The venture capital industry provides a timely lesson about the attention economy.
In 2024, 30 firms raised 75% of all capital captured by venture capital funds in the U.S. Just nine of them took in half of the total, or $35 billion, according to PitchBook data.
One firm, Andreessen Horowitz, brought in over 11% of the total.
Many factors contributed to the fundraising prowess of A16z, as the firm is known.
But one large differentiator, the rocket fuel, has been content.
Founder Marc Andreessen made a splash articulating the firm’s thesis in 2012 when he published a The Wall Street Journal essay entitled “Why Software Is Eating the World.”
Later, the firm leaned into content as marketing by hiring top editorial talent from Wired and elsewhere to add the capability to produce high-quality blogs, essays and podcasts.
As the accompanying Live Data Technologies chart illustrates, A16z spends more hiring marketing talent than any other VC firm.
They paired editors with general partners to produce deep but accessible thought leadership, something most firms struggle to manage.
The effort paid off.
Creating a content engine and platform proved to be a crucial advantage, raising the visibility not just of founders Andreesen and Ben Horowitz, but general partners including Chris Dixon, Andrew Chen and Katharine Boyle.
When Andreesen decided it was time to update his investment thesis in October 2023 he found the WSJ wasn’t interested in running the piece.
It didn’t matter, however, because he had built his own audience online. He published the “Techno-Optimist Manifesto” on his own site and still got the attention he wanted.
This week, A16Z announced it had hired a new general partner, Erik Torenberg, and also that it acquired Turpentine, the content and podcast studio Torenberg founded.
Two people who appreciated the significance of the move were Jordi Hays and John Coogan, hosts of TBPN, a live streamed show about tech. Erik appeared the next day.

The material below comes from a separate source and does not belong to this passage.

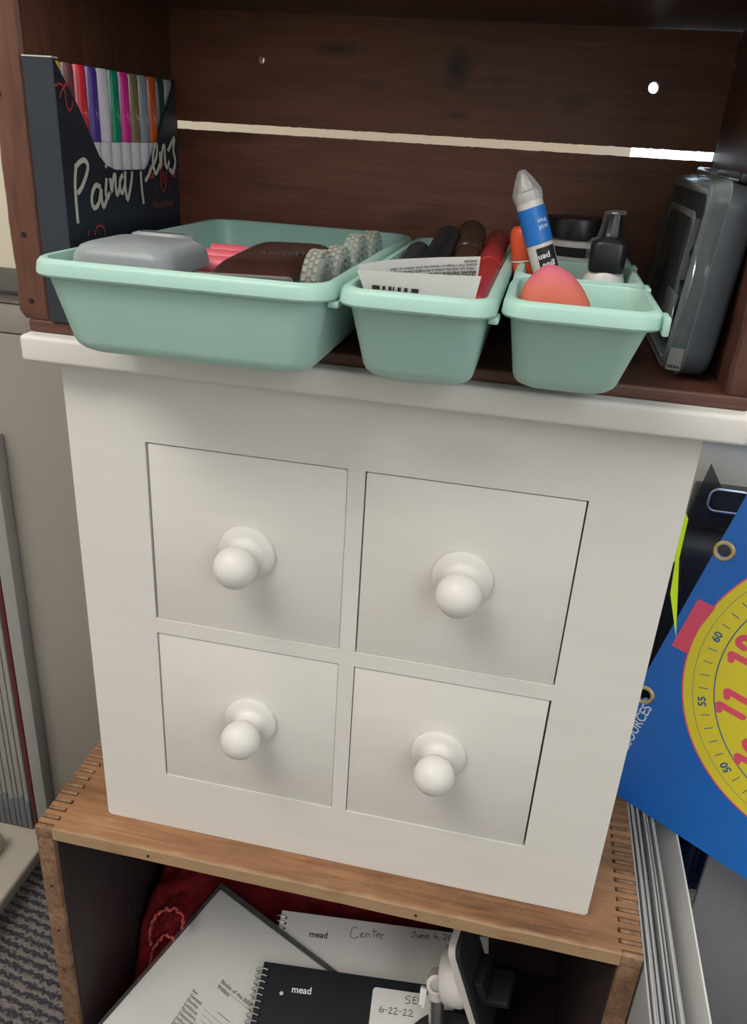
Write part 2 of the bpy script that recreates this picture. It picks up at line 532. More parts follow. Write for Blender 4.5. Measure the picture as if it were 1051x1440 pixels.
def struct(name, geo, material, parent=None):
    o = part(name, geo, material, parent)
    o['kind'] = 'structure'
    return o

# ================================================================== the room
FZ = -0.29
struct('floor', Geo().box(-1.2, 1.1, -2.4, 0.34, FZ - 0.02, FZ), M['carpet'])
WB = frame((0, 0.34, 0), (1, 0, 0), (0, 0, 1))
struct('wall_back', Geo().prism([[(-1.2, FZ), (1.1, FZ), (1.1, 1.95), (-1.2, 1.95)], [(0.1315, 0.262), (0.1315, 1.25), (0.95, 1.25), (0.95, 0.262)]], 0, 0.06, WB), M['wall'])
struct('wall_left', Geo().box(-1.26, -1.2, -2.4, 0.34, FZ, 1.95), M['wall_far'])
struct('wall_right', Geo().box(1.1, 1.16, -2.4, 0.34, FZ, 1.95), M['wall_far'])
struct('wall_front', Geo().box(-1.26, 1.16, -2.46, -2.4, FZ, 1.95), M['wall_far'])
struct('ceiling', Geo().box(-1.26, 1.16, -2.46, 0.34, 1.95, 2.0), M['ceil'])
wn = struct('window_1', Geo().prism([[(0.104, 0.247), (0.985, 0.247), (0.985, 1.285), (0.104, 1.285)], [(0.1315, 0.262), (0.1315, 1.25), (0.95, 1.25), (0.95, 0.262)]], 0.06, 0.072, WB), M['trim'])
part('sash', Geo().prism([[(0.1315, 0.262), (0.95, 0.262), (0.95, 1.25), (0.1315, 1.25)], [(0.136, 0.272), (0.136, 1.235), (0.935, 1.235), (0.935, 0.272)]], 0.01, 0.035, WB), M['trim'], wn)
part('pane', Geo().box(0.134, 0.937, 0.316, 0.319, 0.270, 1.237), M['glass'], wn)
struct('trim_1', Geo().box(-1.2, -0.06, 0.188, 0.28, 0.3235, 0.3275, 0.001), M['rail'])
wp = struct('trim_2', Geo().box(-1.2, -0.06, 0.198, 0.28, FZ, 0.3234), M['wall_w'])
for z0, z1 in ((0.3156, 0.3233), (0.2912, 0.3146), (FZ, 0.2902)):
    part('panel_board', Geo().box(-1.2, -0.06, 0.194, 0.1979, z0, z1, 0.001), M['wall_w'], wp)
struct('baseboard_back', Geo().box(-0.05, 1.1, 0.266, 0.28, FZ, FZ + 0.075, 0.004), M['trim'])

# ------------------------------------------------------------------ low white ledge with standing folders (left)
t = thing('low_shelf', 'low white painted shelf ledge on the carpet at far left', 'shelf', (-0.56, 0, FZ))
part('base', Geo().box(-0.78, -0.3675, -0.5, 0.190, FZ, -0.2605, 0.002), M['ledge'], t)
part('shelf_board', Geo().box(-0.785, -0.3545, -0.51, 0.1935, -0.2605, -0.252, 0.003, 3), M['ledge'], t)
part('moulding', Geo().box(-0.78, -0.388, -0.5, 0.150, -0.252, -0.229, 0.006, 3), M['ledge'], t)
folders = [(-0.3684, -0.3550, 0.245, 'folder', 'thick white folder standing at the right end of the row'),
           (-0.3738, -0.3693, 0.24, 'folder_red', 'thin maroon folder between the white folders')]
x = -0.3748
for k in range(7):
    w = (0.0058, 0.0066, 0.0052, 0.0070, 0.006, 0.0066, 0.006)[k]
    folders.append((x - w, x - 0.0008, 0.21 - 0.006 * (k % 3), 'folder', 'slim white folder on the low ledge, %s left of the maroon one' % ('first', 'second', 'third', 'fourth', 'fifth', 'sixth', 'seventh')[k]))
    x -= w + 0.0003
for k, (x0, x1, h, mt, lb) in enumerate(folders):
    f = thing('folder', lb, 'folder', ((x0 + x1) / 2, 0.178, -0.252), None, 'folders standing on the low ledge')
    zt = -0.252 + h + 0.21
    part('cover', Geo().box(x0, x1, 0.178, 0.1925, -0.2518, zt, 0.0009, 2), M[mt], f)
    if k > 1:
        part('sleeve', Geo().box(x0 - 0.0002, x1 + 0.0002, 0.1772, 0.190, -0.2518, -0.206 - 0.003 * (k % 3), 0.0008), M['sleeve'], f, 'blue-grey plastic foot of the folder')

# ================================================================== lower crate
LX0, LX1, LY0, LY1 = -0.2142, 0.2040, -0.0236, 0.172
t = thing('wooden_crate', 'tan finger-jointed wooden crate on its side under the white cabinet', 'crate', (-0.005, LY0, FZ))
pitch, ny = 0.00805, 23
TS = 0.0135                                       # side board thickness
def comb_outline():
    """top board seen from above: notched at both ends"""
    rt, lt = [], []
    y = LY0
    for k in range(ny):
        a, b = LY0 + 0.0085 + k * pitch, LY0 + 0.0085 + k * pitch + 0.0040
        if b > LY1 - 0.002:
            break
        j = random.uniform(-0.0006, 0.0006)
        rt += [(LX1 - 0.0003, a), (LX1 - TS - 0.0012 + j, a), (LX1 - TS - 0.0012 + j, b), (LX1 - 0.0003, b)]
        lt += [(LX0 + 0.0003, b), (LX0 + TS + 0.0012 + j, b), (LX0 + TS + 0.0012 + j, a), (LX0 + 0.0003, a)]
    front = [(LX1 - TS, LY0 + 0.0005)]
    # worn, slightly wavy front edge
    edge = []
    for k in range(25):
        xx = LX0 + TS + (LX1 - LX0 - 2 * TS) * k / 24
        edge.append((xx, LY0 + 0.0006 * noise.noise((xx * 40, 0, 3))))
    lt2 = []
    for k in range(len(lt) // 4):
        lt2 = lt[4 * k:4 * k + 4] + lt2
    return edge + [(LX1 - TS, LY0 + 0.0045), (LX1 - 0.0003, LY0 + 0.0045)] + rt + [(LX1 - 0.0003, LY1), (LX0 + 0.0003, LY1)] + lt2 + [(LX0 + 0.0003, LY0 + 0.0045), (LX0 + TS, LY0 + 0.0045)]
part('top_board', Geo().prism([comb_outline()], -0.0098, 0.0), M['oak'], t)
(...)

On the show, Torenberg said that A16z plans to double down on content
Let me emphasize that for the folks in the bleachers: the most successful VC, whose growth was accelerated by content and which already outspends everyone on content by a wide margin, is planning to “double down” making more content. Amazing.
Andreesen, of course, wrote a post about the hire, flagging the media and also a founders social network that Turpentine built.
I run an agency that creates content for CEOs and companies. I’ve written for startups and VCs and hedge funds. From my perspective in 2025 most firms see and understand the opportunity storytelling via social media and podcasts provides.
Many struggle, however, with spending the money and sticking with it over time. There are always engineers to hire or other priorities to fund.
But, as A16Z shows, the payoff over the long term can be huge.